We maintain BUY on CTOS Digital Holdings (CTOS) with an unchanged SOP-based fair value (FV) ofRM1.80/share, which implies FY25F P/E of 27x - 52% discount to its 5-year mean of 56x. We ascribe an unchanged 4-star ESG rating, which adds a 3% premium to our FV.
Our FY24F-26F earnings are maintained as we deem CTOS’ 1HFY24 results as within expectation with 1HF24 core net profit of RM46.3mil accounting for 36% of both our full year forecast and consensus. We view the earnings to be within expectations as 1HFY results tend to be weaker than 2HFY results given that 1HFY23 also contributed 36% of FY23 core net profit.
The group declared an interim dividend of 0.78 sen per share (payout: 70.7%) for 2QFY24, higher than 0.55 sen per share (payout 49.8%) in 2QFY23. This is within our expectations.
YoY, 1HFY24 revenue rose 21.7% mainly due to robust growth from all business segments. Key accounts (+40%) and commercial (+20%) were mainly driven by comprehensive portfolio review/analytics and digital reports However, 1HFY24 profit share from associates decreased by 8.8% YoY mainly due to lower contribution from JurisTech impacted by delayed project implementation.

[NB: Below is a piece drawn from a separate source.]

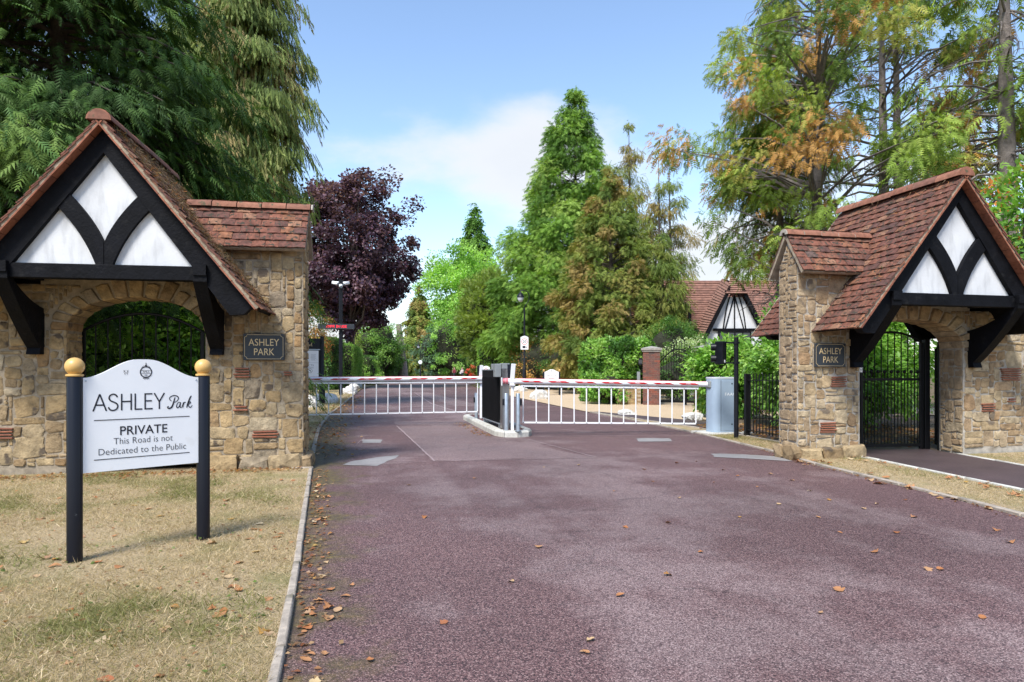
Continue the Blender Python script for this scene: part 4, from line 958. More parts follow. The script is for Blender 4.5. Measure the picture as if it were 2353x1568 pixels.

QoQ, 2QFY24 net profit surged by 22.5% thanks to higher share of profit from all associates which surged 3.6x to RM6.4mil. In tandem with the higher share profit from associates, the group’s PBT also increased by 22% to RM27.2mil.
With the Court of Appeal overturning the High Court’s decision that CTOS cannot provide credit scores last month, we continue hold a positive outlook on the stock owing to CTOS’ multifaceted approach to drive future earnings growth.
In addition, the international business segments have begun to contribute positively towards the group’s financial performance in 2024 with CTOS set to launch its commercial international business in Singapore by appointing key personnel to secure MNC clients and capitalise on regional opportunities.
Moreover, the group continues to integrate its established expertise with local market insights to offer a comprehensive suite of credit-centric solutions, thereby providing a competitive edge to expand its footprint in the ASEAN market.
CTOS also plans to concentrate on direct-to-consumer (D2C) segment by engaging with 16mil credit-active consumers in Malaysia through targeted financial literacy initiatives, digital marketing campaigns and strategic partnerships to strengthen market presence and consumer trust in its products.
The stock is trading at an undemanding 26x FY24F PE, below its 5-year mean of 56x.